Term Limits Set To Take Center Stage In Upcoming Elections

Updated: Apr 13


If you’re an Arkansas voter, you will be asked in 2014 to vote up or down on a proposed constitutional amendment that would extend term limits for state legislators. You should expect to see the amendment take center stage in next year’s legislative primaries, as well as in the first general election of the year in January.

The proposed amendment was referred to the voters in the recent legislative session. It passed the House with 71 votes and the Senate with 23 votes (see how your legislators voted here). Besides extending term limits, the amendment also contains a slew of ethics reform measures that has made the discussion of the merits of the proposal confusing and upset many voters.

In fact, in the recent Jonesboro special-election primary, the issue of term limits was a hot topic. Conduit For Action, a Fayetteville-based educational group, made sure of it: CFA sent out a couple of mailers into Senate District 21 that educated voters about where the two Republican candidates stood.

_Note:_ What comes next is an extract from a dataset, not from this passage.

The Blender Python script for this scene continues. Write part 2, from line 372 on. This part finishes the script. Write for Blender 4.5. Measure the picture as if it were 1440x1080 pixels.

John Cooper opposed tinkering with term limits outright. In fact, he even signed U.S. Term Limits’ pledge to protect Arkansas’s existing term limits law. Cooper’s opponent in the Republican primary runoff, Dan Sullivan, supported extending term limits. Ultimately, Cooper defeated Sullivan and has now advanced to the general election.

On the Democratic side, we don’t know where the candidates stood: both candidates that made it to the runoff declined to complete the Family Council Action Committee’s candidate survey.

Now that we’ve moved into the general election, I reached out to the Democratic nominee Steve Rockwell for comment on his position on the amendment at the beginning of the week. So far, I have not received a reply. GOP nominee Cooper, however, said he remains committed in his opposition to changing term limits laws and thinks this issue will continue to play a role in the Jonesboro contest:

The voters did the right thing in 1992 when they passed term limits. I think term limits was a factor in my runoff victory — and I think term limits will become a larger factor in the future, as the attempt to weaken term limits becomes better known.”

I also spoke with Brenda Vassaur Taylor, a co-founder of CFA, about their involvement in the Jonesboro race and what role the group might play on this issue in the future:

Term limits is a very important issue to the people of Arkansas as proven by the 60% margin by which Arkansas voters passed in 1992 Amendment 73 of the Arkansas Constitution. In 2004, our state legislature place an initiative on the ballot in an attempt to extend these term limits. That initiative was defeated by 70% of Arkansans voting. Our current legislators have done it again by placing on the ballot for November 4, 2014, another attempt to extend term limits, but this time under a referred constitutional amendment which does not mention extending term limits in its title. One has to wonder if the legislators are in hopes voters will not read the fine print — and they will get their way versus the expressed preference of Arkansas voters.

And, in case you’re wondering, the group does plan to remain active in the District 21 race, she added:

Jonesboro voters have a right to ask the person they send to the state senate whether he will support their preference or the preference of the current legislators. It is very important that we, the voting public, know the positions of our candidates we elect before we elect them. We will inform NE Arkansas voters before the general election in January as to the views of each candidate regarding term limits.